> [Aim of the exercise]
Report how many lines hold the word "peppers"; answer with the number alone.

## start Records for the task

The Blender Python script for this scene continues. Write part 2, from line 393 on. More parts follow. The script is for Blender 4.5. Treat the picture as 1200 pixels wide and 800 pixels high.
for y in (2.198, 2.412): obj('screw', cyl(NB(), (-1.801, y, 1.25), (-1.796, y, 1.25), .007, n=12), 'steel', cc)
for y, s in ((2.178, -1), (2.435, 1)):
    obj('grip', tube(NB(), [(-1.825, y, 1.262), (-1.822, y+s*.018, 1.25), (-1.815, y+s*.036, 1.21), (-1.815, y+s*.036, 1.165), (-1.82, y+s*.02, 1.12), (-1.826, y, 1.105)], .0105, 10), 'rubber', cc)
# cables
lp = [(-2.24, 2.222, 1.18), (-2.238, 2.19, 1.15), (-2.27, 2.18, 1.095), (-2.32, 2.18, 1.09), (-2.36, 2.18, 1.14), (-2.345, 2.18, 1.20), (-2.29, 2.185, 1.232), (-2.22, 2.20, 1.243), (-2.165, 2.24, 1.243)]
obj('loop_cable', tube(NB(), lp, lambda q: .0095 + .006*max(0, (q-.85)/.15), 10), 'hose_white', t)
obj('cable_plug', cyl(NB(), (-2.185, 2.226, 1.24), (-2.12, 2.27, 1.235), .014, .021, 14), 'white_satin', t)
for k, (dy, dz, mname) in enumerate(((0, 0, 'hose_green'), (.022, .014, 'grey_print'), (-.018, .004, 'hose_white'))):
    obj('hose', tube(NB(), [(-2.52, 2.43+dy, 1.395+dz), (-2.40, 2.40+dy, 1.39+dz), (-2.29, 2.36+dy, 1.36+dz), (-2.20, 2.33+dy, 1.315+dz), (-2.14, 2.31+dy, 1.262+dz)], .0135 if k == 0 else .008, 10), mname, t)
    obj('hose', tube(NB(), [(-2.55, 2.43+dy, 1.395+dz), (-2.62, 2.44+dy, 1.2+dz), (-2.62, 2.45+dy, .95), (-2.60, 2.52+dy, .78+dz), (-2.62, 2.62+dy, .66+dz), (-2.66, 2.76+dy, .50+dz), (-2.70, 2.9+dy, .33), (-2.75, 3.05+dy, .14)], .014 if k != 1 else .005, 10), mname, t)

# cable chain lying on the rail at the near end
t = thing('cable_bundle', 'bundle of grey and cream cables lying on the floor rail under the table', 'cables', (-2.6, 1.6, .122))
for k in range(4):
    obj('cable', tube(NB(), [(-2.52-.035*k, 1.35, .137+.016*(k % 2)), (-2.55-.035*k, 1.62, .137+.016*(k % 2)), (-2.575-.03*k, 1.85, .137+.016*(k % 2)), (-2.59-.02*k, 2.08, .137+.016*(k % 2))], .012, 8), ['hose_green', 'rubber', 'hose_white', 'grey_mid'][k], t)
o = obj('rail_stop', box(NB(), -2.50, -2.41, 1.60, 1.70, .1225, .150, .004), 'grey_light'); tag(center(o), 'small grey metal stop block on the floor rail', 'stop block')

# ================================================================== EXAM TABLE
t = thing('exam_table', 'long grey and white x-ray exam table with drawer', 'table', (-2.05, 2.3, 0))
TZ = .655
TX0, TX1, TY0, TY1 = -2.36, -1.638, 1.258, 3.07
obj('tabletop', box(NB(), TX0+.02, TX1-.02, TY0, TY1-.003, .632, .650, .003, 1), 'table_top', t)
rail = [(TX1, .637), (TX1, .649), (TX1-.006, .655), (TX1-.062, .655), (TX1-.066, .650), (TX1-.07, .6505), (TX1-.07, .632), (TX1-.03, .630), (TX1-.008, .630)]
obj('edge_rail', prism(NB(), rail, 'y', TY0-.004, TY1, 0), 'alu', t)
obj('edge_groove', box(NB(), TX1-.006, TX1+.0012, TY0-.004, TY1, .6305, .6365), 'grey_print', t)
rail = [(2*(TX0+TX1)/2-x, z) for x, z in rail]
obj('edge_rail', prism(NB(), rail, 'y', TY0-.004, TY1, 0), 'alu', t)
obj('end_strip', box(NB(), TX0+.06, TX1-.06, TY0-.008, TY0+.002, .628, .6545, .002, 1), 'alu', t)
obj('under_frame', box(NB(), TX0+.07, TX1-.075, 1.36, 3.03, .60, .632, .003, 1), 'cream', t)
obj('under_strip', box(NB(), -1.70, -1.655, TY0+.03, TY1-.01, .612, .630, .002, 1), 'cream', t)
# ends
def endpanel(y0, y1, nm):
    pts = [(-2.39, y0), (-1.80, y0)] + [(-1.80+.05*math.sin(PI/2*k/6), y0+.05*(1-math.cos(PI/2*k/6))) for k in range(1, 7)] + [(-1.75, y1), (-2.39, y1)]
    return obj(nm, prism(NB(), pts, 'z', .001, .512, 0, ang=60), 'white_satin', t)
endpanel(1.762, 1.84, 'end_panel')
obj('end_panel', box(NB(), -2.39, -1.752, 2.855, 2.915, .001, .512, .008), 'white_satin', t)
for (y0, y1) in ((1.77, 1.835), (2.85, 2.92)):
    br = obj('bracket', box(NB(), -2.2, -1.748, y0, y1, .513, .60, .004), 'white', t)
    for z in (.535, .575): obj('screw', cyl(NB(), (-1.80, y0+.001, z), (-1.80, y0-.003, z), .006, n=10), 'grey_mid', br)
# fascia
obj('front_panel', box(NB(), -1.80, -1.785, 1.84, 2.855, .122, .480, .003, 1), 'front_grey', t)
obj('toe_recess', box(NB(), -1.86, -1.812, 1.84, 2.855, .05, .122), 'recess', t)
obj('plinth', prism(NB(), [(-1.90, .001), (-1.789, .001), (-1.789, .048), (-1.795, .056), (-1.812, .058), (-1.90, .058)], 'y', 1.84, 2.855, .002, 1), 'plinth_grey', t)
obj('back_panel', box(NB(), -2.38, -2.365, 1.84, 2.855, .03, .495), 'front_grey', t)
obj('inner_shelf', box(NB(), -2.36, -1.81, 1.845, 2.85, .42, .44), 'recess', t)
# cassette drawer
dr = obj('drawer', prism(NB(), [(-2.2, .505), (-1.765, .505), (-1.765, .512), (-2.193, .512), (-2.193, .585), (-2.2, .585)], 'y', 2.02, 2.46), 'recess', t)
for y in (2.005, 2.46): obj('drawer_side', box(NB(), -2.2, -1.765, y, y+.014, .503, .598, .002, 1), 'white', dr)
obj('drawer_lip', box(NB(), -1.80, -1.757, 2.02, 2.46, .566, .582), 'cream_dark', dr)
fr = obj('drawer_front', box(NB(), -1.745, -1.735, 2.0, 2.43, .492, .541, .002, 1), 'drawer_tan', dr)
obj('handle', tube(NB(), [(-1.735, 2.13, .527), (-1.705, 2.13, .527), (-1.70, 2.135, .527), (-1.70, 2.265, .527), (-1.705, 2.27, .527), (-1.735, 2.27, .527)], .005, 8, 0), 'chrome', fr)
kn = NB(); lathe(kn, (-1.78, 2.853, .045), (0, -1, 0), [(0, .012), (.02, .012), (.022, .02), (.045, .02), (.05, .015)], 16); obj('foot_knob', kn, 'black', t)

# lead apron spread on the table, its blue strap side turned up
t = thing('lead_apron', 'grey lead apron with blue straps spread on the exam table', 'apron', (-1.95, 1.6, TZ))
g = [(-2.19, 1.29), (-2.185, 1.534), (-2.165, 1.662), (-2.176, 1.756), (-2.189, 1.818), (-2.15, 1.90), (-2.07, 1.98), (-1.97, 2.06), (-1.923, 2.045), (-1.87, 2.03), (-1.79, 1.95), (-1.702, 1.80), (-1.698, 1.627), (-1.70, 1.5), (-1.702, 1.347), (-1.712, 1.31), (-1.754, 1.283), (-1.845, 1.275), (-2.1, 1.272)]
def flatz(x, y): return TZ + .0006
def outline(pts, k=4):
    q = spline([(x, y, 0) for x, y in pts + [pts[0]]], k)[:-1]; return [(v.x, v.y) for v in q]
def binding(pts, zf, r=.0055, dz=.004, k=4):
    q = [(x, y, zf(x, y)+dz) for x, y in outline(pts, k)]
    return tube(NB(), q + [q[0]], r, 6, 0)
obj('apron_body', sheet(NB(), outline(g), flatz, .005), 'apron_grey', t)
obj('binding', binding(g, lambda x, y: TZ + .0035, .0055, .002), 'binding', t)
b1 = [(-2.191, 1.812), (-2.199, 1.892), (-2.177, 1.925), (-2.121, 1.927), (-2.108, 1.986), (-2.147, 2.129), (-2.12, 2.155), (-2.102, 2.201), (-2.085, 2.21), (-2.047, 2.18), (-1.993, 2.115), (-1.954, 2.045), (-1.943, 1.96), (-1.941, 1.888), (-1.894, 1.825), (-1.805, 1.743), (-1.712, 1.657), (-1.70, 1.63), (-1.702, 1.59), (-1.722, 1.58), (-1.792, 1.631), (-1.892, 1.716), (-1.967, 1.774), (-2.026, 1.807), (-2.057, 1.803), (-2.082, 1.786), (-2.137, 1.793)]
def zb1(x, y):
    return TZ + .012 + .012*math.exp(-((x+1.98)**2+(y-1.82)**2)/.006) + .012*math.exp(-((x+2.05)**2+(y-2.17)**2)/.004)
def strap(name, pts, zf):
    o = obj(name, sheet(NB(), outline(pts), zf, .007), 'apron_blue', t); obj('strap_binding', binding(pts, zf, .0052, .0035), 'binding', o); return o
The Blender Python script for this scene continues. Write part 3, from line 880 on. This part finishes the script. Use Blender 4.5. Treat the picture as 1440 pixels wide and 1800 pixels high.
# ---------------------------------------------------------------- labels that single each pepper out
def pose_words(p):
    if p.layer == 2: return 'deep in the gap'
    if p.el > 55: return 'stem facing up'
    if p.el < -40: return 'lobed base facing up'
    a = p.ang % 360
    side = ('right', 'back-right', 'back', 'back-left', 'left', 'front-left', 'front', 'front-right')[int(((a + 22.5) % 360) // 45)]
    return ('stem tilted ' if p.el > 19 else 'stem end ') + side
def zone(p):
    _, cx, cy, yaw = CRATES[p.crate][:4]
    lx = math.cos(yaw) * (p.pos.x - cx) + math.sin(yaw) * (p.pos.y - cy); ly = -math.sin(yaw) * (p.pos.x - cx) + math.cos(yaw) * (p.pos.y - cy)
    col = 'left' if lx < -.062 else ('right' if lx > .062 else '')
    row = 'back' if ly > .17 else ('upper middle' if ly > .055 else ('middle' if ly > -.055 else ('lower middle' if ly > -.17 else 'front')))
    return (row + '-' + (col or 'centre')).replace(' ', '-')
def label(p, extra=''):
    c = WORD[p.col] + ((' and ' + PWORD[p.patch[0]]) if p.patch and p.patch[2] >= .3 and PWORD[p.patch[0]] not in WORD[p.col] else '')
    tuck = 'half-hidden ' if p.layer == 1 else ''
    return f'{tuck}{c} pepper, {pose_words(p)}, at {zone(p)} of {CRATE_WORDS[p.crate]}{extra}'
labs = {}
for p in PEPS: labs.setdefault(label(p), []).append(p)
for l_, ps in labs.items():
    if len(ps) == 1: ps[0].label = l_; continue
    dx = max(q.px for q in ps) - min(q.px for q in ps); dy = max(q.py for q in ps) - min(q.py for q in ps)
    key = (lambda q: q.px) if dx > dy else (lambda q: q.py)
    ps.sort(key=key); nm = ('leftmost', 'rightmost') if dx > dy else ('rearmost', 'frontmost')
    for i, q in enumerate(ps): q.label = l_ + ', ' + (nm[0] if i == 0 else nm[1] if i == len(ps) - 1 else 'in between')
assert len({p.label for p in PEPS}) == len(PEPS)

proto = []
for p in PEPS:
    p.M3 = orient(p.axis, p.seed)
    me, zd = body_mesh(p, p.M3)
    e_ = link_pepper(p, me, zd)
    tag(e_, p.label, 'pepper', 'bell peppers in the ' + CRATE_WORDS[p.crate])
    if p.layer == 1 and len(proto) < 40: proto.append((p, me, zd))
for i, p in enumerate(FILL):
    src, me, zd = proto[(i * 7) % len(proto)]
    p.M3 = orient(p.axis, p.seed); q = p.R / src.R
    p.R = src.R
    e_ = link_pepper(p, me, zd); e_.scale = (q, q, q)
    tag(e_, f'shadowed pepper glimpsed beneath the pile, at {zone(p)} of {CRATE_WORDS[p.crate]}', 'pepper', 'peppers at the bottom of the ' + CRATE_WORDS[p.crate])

## end Records for the task

> [Result of this task]
2